═════ Records to process

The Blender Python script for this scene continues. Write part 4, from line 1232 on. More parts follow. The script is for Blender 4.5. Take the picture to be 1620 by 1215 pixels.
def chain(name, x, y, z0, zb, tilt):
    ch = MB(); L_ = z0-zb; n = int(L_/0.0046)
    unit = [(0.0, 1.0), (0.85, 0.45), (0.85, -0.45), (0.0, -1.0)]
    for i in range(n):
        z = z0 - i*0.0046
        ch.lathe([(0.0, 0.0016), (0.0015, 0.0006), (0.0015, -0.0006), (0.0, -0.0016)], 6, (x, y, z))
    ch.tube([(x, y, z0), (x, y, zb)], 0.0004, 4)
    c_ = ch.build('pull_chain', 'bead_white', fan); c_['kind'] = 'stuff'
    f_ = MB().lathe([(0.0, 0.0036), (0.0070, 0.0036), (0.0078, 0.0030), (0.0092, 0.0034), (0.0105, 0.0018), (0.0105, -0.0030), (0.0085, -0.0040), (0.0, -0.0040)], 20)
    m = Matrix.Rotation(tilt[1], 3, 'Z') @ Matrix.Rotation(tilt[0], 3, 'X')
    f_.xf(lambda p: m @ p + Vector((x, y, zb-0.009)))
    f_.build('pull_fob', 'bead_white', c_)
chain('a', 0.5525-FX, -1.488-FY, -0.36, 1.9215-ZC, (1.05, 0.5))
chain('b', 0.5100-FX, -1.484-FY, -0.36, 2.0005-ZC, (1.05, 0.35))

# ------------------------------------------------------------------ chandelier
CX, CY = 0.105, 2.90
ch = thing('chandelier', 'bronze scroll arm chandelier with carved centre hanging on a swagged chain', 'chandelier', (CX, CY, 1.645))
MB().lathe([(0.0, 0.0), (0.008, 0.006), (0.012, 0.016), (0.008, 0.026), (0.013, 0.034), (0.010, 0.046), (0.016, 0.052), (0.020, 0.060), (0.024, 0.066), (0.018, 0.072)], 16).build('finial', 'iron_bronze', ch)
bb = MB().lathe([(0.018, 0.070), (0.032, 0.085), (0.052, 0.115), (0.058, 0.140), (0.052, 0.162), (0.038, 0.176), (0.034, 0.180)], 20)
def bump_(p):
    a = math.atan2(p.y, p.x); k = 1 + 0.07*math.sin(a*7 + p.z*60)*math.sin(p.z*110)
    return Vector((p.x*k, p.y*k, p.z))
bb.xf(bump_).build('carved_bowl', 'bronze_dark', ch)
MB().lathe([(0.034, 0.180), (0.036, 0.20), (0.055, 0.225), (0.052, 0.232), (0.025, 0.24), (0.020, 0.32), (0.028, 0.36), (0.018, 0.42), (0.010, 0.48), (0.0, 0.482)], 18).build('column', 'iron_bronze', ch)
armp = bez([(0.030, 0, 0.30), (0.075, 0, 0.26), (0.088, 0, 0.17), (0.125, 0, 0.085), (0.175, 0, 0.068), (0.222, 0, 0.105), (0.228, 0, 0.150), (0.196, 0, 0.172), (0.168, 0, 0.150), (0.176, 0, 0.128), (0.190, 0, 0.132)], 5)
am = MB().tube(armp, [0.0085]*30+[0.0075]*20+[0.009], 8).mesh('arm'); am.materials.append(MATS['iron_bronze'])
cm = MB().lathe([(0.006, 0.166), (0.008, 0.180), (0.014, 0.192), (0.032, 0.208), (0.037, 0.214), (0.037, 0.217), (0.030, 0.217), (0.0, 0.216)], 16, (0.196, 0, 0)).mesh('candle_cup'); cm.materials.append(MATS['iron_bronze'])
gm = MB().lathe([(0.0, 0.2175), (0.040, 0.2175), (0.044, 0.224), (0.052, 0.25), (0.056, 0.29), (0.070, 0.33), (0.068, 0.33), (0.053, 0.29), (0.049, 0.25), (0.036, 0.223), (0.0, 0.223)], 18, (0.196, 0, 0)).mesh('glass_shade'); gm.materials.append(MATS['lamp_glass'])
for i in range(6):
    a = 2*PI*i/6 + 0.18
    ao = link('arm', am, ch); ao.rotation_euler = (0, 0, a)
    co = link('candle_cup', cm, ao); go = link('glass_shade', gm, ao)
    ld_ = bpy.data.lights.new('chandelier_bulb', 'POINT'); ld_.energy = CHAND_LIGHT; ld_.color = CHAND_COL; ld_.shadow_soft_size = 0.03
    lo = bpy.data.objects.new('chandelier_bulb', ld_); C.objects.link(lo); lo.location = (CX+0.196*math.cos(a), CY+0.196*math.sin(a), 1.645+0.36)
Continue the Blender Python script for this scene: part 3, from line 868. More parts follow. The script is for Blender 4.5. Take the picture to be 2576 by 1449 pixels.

══════════

- Written task -
Exact copies of all the records are required.

- The result -
The Blender Python script for this scene continues. Write part 4, from line 1232 on. More parts follow. The script is for Blender 4.5. Take the picture to be 1620 by 1215 pixels.
def chain(name, x, y, z0, zb, tilt):
    ch = MB(); L_ = z0-zb; n = int(L_/0.0046)
    unit = [(0.0, 1.0), (0.85, 0.45), (0.85, -0.45), (0.0, -1.0)]
    for i in range(n):
        z = z0 - i*0.0046
        ch.lathe([(0.0, 0.0016), (0.0015, 0.0006), (0.0015, -0.0006), (0.0, -0.0016)], 6, (x, y, z))
    ch.tube([(x, y, z0), (x, y, zb)], 0.0004, 4)
    c_ = ch.build('pull_chain', 'bead_white', fan); c_['kind'] = 'stuff'
    f_ = MB().lathe([(0.0, 0.0036), (0.0070, 0.0036), (0.0078, 0.0030), (0.0092, 0.0034), (0.0105, 0.0018), (0.0105, -0.0030), (0.0085, -0.0040), (0.0, -0.0040)], 20)
    m = Matrix.Rotation(tilt[1], 3, 'Z') @ Matrix.Rotation(tilt[0], 3, 'X')
    f_.xf(lambda p: m @ p + Vector((x, y, zb-0.009)))
    f_.build('pull_fob', 'bead_white', c_)
chain('a', 0.5525-FX, -1.488-FY, -0.36, 1.9215-ZC, (1.05, 0.5))
chain('b', 0.5100-FX, -1.484-FY, -0.36, 2.0005-ZC, (1.05, 0.35))

# ------------------------------------------------------------------ chandelier
CX, CY = 0.105, 2.90
ch = thing('chandelier', 'bronze scroll arm chandelier with carved centre hanging on a swagged chain', 'chandelier', (CX, CY, 1.645))
MB().lathe([(0.0, 0.0), (0.008, 0.006), (0.012, 0.016), (0.008, 0.026), (0.013, 0.034), (0.010, 0.046), (0.016, 0.052), (0.020, 0.060), (0.024, 0.066), (0.018, 0.072)], 16).build('finial', 'iron_bronze', ch)
bb = MB().lathe([(0.018, 0.070), (0.032, 0.085), (0.052, 0.115), (0.058, 0.140), (0.052, 0.162), (0.038, 0.176), (0.034, 0.180)], 20)
def bump_(p):
    a = math.atan2(p.y, p.x); k = 1 + 0.07*math.sin(a*7 + p.z*60)*math.sin(p.z*110)
    return Vector((p.x*k, p.y*k, p.z))
bb.xf(bump_).build('carved_bowl', 'bronze_dark', ch)
MB().lathe([(0.034, 0.180), (0.036, 0.20), (0.055, 0.225), (0.052, 0.232), (0.025, 0.24), (0.020, 0.32), (0.028, 0.36), (0.018, 0.42), (0.010, 0.48), (0.0, 0.482)], 18).build('column', 'iron_bronze', ch)
armp = bez([(0.030, 0, 0.30), (0.075, 0, 0.26), (0.088, 0, 0.17), (0.125, 0, 0.085), (0.175, 0, 0.068), (0.222, 0, 0.105), (0.228, 0, 0.150), (0.196, 0, 0.172), (0.168, 0, 0.150), (0.176, 0, 0.128), (0.190, 0, 0.132)], 5)
am = MB().tube(armp, [0.0085]*30+[0.0075]*20+[0.009], 8).mesh('arm'); am.materials.append(MATS['iron_bronze'])
cm = MB().lathe([(0.006, 0.166), (0.008, 0.180), (0.014, 0.192), (0.032, 0.208), (0.037, 0.214), (0.037, 0.217), (0.030, 0.217), (0.0, 0.216)], 16, (0.196, 0, 0)).mesh('candle_cup'); cm.materials.append(MATS['iron_bronze'])
gm = MB().lathe([(0.0, 0.2175), (0.040, 0.2175), (0.044, 0.224), (0.052, 0.25), (0.056, 0.29), (0.070, 0.33), (0.068, 0.33), (0.053, 0.29), (0.049, 0.25), (0.036, 0.223), (0.0, 0.223)], 18, (0.196, 0, 0)).mesh('glass_shade'); gm.materials.append(MATS['lamp_glass'])
for i in range(6):
    a = 2*PI*i/6 + 0.18
    ao = link('arm', am, ch); ao.rotation_euler = (0, 0, a)
    co = link('candle_cup', cm, ao); go = link('glass_shade', gm, ao)
    ld_ = bpy.data.lights.new('chandelier_bulb', 'POINT'); ld_.energy = CHAND_LIGHT; ld_.color = CHAND_COL; ld_.shadow_soft_size = 0.03
    lo = bpy.data.objects.new('chandelier_bulb', ld_); C.objects.link(lo); lo.location = (CX+0.196*math.cos(a), CY+0.196*math.sin(a), 1.645+0.36)
Continue the Blender Python script for this scene: part 3, from line 868. More parts follow. The script is for Blender 4.5. Take the picture to be 2576 by 1449 pixels.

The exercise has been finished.